Directions: Write out again exactly the lines from the one containing "Build this scene" through the one containing "R = math.radians", both included, and omit the pictures.

Supplied records:
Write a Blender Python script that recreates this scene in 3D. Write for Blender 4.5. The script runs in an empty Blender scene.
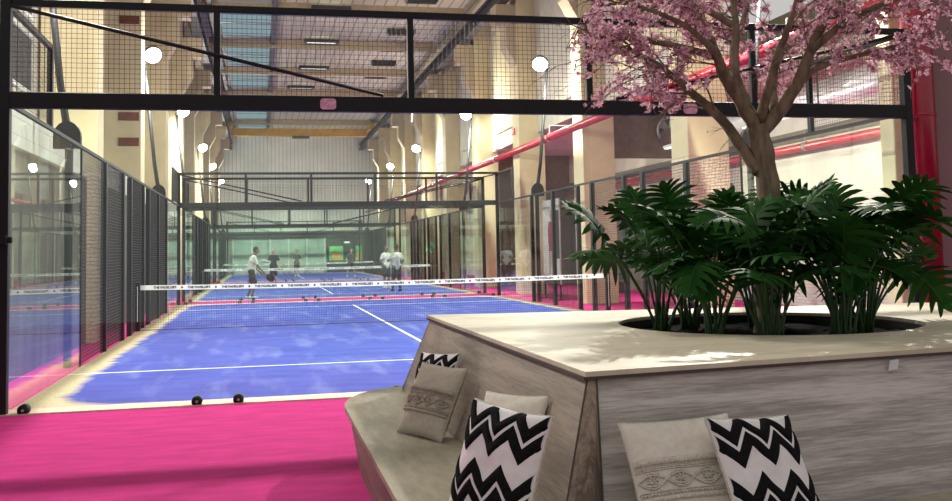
import bpy, bmesh, math, random
from mathutils import Vector, Matrix, Euler
random.seed(7)
S = bpy.context.scene
COL = S.collection
PI = math.pi

# ------------------------------------------------------------------ materials
def new_mat(name):
    m = bpy.data.materials.new(name); m.use_nodes = True
    nt = m.node_tree; nt.nodes.clear()
    out = nt.nodes.new('ShaderNodeOutputMaterial')
    return m, nt, out
def srgb(r, g, b):
    f = lambda c: (c/255/12.92 if c/255 <= .04045 else ((c/255+.055)/1.055)**2.4)
    return (f(r), f(g), f(b), 1)
def mat(name, col, rough=.6, metal=0, var=.12, scale=6, bump=0, spec=.4, stretch=(1, 1, 1), emit=None, estr=0, bscale=None, col2=None, lo=.35, hi=.65):
    m, nt, out = new_mat(name)
    N = nt.nodes; L = nt.links
    b = N.new('ShaderNodeBsdfPrincipled')
    b.inputs['Roughness'].default_value = rough; b.inputs['Metallic'].default_value = metal
    b.inputs['Specular IOR Level'].default_value = spec
    tc = N.new('ShaderNodeTexCoord'); mp = N.new('ShaderNodeMapping'); mp.inputs['Scale'].default_value = stretch
    L.new(tc.outputs['Object'], mp.inputs['Vector'])
    nz = N.new('ShaderNodeTexNoise'); nz.inputs['Scale'].default_value = scale; nz.inputs['Detail'].default_value = 5
    L.new(mp.outputs['Vector'], nz.inputs['Vector'])
    rp = N.new('ShaderNodeValToRGB'); rp.color_ramp.elements[0].position = lo; rp.color_ramp.elements[1].position = hi
    c = col[:3]
    c2 = col2[:3] if col2 else tuple(min(1, x*(1+var)) for x in c)
    c1 = c if col2 else tuple(x*(1-var) for x in c)
    rp.color_ramp.elements[0].color = (*c1, 1); rp.color_ramp.elements[1].color = (*c2, 1)
    L.new(nz.outputs['Fac'], rp.inputs['Fac']); L.new(rp.outputs['Color'], b.inputs['Base Color'])
    if bump:
        n2 = N.new('ShaderNodeTexNoise'); n2.inputs['Scale'].default_value = bscale or scale*6; n2.inputs['Detail'].default_value = 3
        L.new(mp.outputs['Vector'], n2.inputs['Vector'])
        bp = N.new('ShaderNodeBump'); bp.inputs['Strength'].default_value = bump; bp.inputs['Distance'].default_value = .01
        L.new(n2.outputs['Fac'], bp.inputs['Height']); L.new(bp.outputs['Normal'], b.inputs['Normal'])
    if emit:
        b.inputs['Emission Color'].default_value = emit; b.inputs['Emission Strength'].default_value = estr
    L.new(b.outputs['BSDF'], out.inputs['Surface'])
    return m

def wood_mat(name, c1, c2, grain, seams=False):
    """grain: mapping scale, small along the grain"""
    m, nt, out = new_mat(name); N = nt.nodes; L = nt.links
    b = N.new('ShaderNodeBsdfPrincipled'); b.inputs['Roughness'].default_value = .55; b.inputs['Specular IOR Level'].default_value = .35
    tc = N.new('ShaderNodeTexCoord'); mp = N.new('ShaderNodeMapping'); mp.inputs['Scale'].default_value = grain
    L.new(tc.outputs['Object'], mp.inputs['Vector'])
    n0 = N.new('ShaderNodeTexNoise'); n0.inputs['Scale'].default_value = 1.2; n0.inputs['Detail'].default_value = 2
    L.new(mp.outputs['Vector'], n0.inputs['Vector'])
    n1 = N.new('ShaderNodeTexNoise'); n1.inputs['Scale'].default_value = 9; n1.inputs['Detail'].default_value = 8; n1.inputs['Roughness'].default_value = .65; n1.inputs['Distortion'].default_value = .15
    L.new(mp.outputs['Vector'], n1.inputs['Vector'])
    ad = N.new('ShaderNodeMath'); ad.operation = 'ADD'
    L.new(n0.outputs['Fac'], ad.inputs[0]); L.new(n1.outputs['Fac'], ad.inputs[1])
    hf = N.new('ShaderNodeMath'); hf.operation = 'MULTIPLY'; hf.inputs[1].default_value = .5
    L.new(ad.outputs[0], hf.inputs[0])
    rp = N.new('ShaderNodeValToRGB'); e = rp.color_ramp.elements
    e[0].position = .42; e[1].position = .60; e[0].color = c1; e[1].color = c2
    L.new(hf.outputs[0], rp.inputs['Fac'])
    L.new(rp.outputs['Color'], b.inputs['Base Color'])
    bp = N.new('ShaderNodeBump'); bp.inputs['Strength'].default_value = .15; bp.inputs['Distance'].default_value = .004
    L.new(n1.outputs['Fac'], bp.inputs['Height']); L.new(bp.outputs['Normal'], b.inputs['Normal'])
    L.new(b.outputs['BSDF'], out.inputs['Surface'])
    return m

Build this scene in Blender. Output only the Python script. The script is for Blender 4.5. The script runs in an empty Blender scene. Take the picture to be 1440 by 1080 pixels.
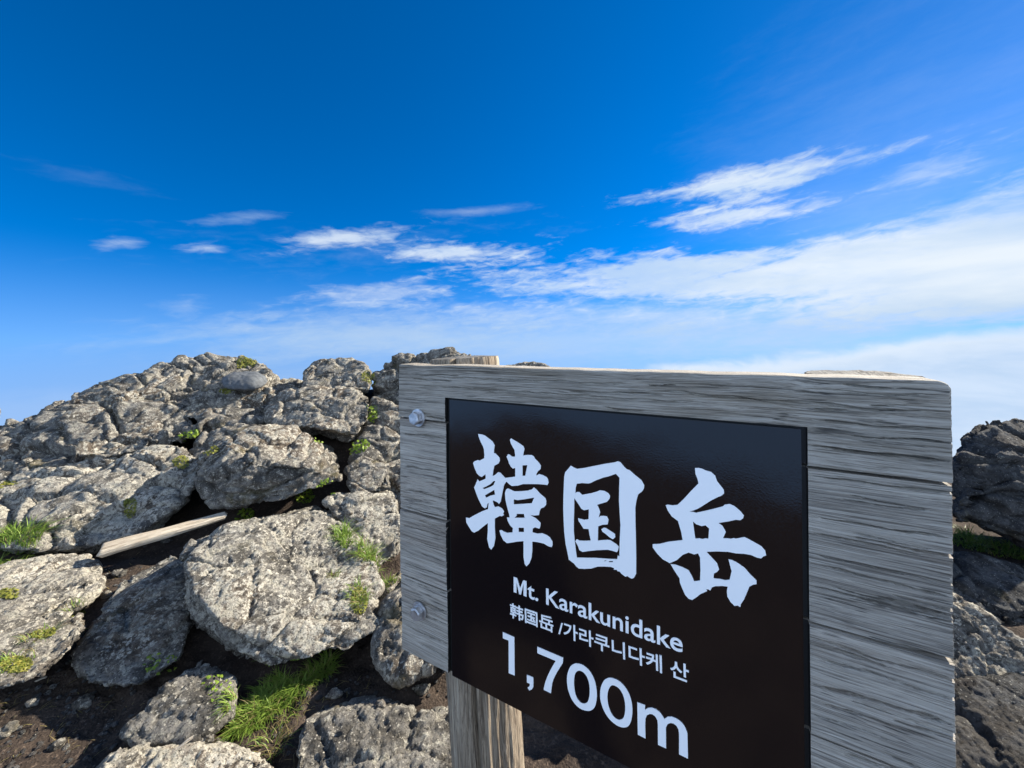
import bpy, bmesh, math, random
import numpy as np
from mathutils import Vector, Matrix

random.seed(7)
RNG = np.random.default_rng(11)
S = bpy.context.scene
COL = S.collection
R = math.radians

# ------------------------------------------------------------------ camera
FPX = 545.0            # focal length in photo pixels (1440 wide): a 13.6 mm ultra wide
CX, HY = 720.0, 477.0  # principal column, horizon row
CAMZ = 1.30            # eye height over the trodden soil
cam = bpy.data.cameras.new('camera')
cam.sensor_fit = 'HORIZONTAL'
cam.sensor_width = 36.0
cam.lens = FPX / 1440 * 36.0
cam.shift_y = -(540 - HY) / 1440
cam.clip_start = 0.02
cam.clip_end = 2000
cam_ob = bpy.data.objects.new('camera', cam)
COL.objects.link(cam_ob)
cam_ob.location = (0, 0, CAMZ)
cam_ob.rotation_euler = (R(90), 0, 0)
S.camera = cam_ob

# ------------------------------------------------------------------ sun and sky
SUN_AZ = 63.0      # degrees to the right of straight ahead
SUN_EL = 32.0
sun_dir = Vector((math.sin(R(SUN_AZ)) * math.cos(R(SUN_EL)),
                  math.cos(R(SUN_AZ)) * math.cos(R(SUN_EL)), math.sin(R(SUN_EL))))
sl = bpy.data.lights.new('sun', 'SUN')
sl.energy = 5.0
sl.angle = R(0.53)
sl.color = (1.0, 0.925, 0.79)
sun = bpy.data.objects.new('sun', sl)
COL.objects.link(sun)
sun.rotation_euler = sun_dir.to_track_quat('Z', 'Y').to_euler()

S.view_settings.view_transform = 'Standard'
S.view_settings.look = 'None'
S.view_settings.gamma = 1
S.view_settings.use_curve_mapping = False
S.view_settings.exposure = 1.45
try:
    S.cycles.use_denoising = True
    S.cycles.max_bounces = 6
    S.cycles.diffuse_bounces = 3
except Exception:
    pass

SKY_STRENGTH = 0.05
world = bpy.data.worlds.new('World')
S.world = world
world.use_nodes = True
wt = world.node_tree
for n in list(wt.nodes):
    wt.nodes.remove(n)


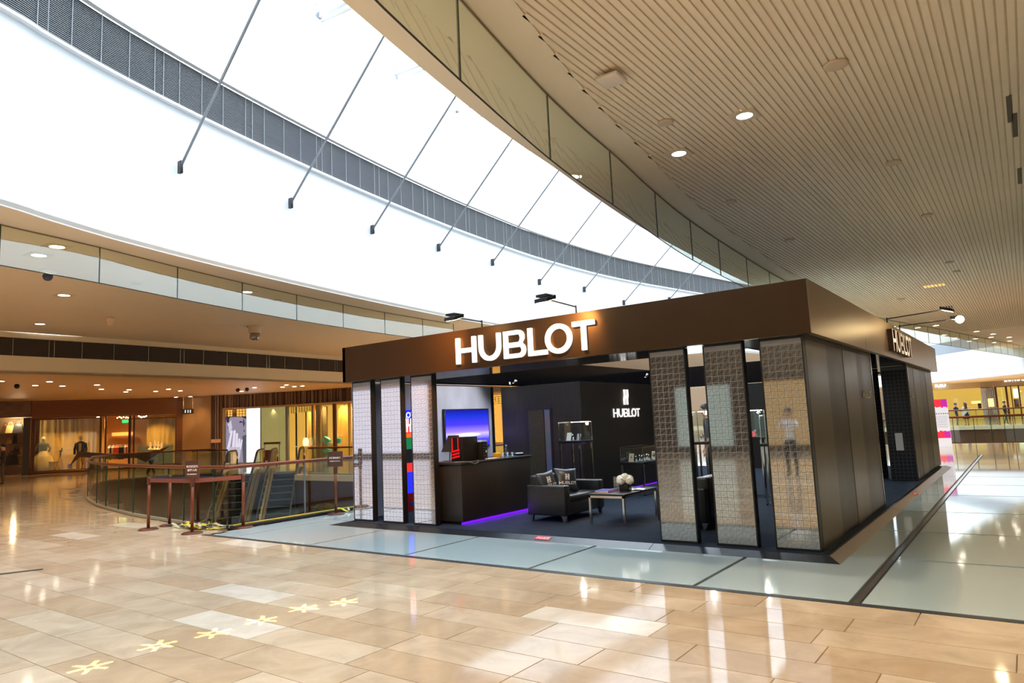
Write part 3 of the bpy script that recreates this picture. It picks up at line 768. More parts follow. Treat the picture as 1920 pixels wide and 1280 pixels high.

Worked answer:
Build this scene in Blender. Output only the Python script. The script is for Blender 4.5. The script runs in an empty Blender scene. Take the picture to be 1440 by 1080 pixels.
import bpy, bmesh, math, random
import numpy as np
from mathutils import Vector, Matrix

random.seed(7)
RNG = np.random.default_rng(11)
S = bpy.context.scene
COL = S.collection
R = math.radians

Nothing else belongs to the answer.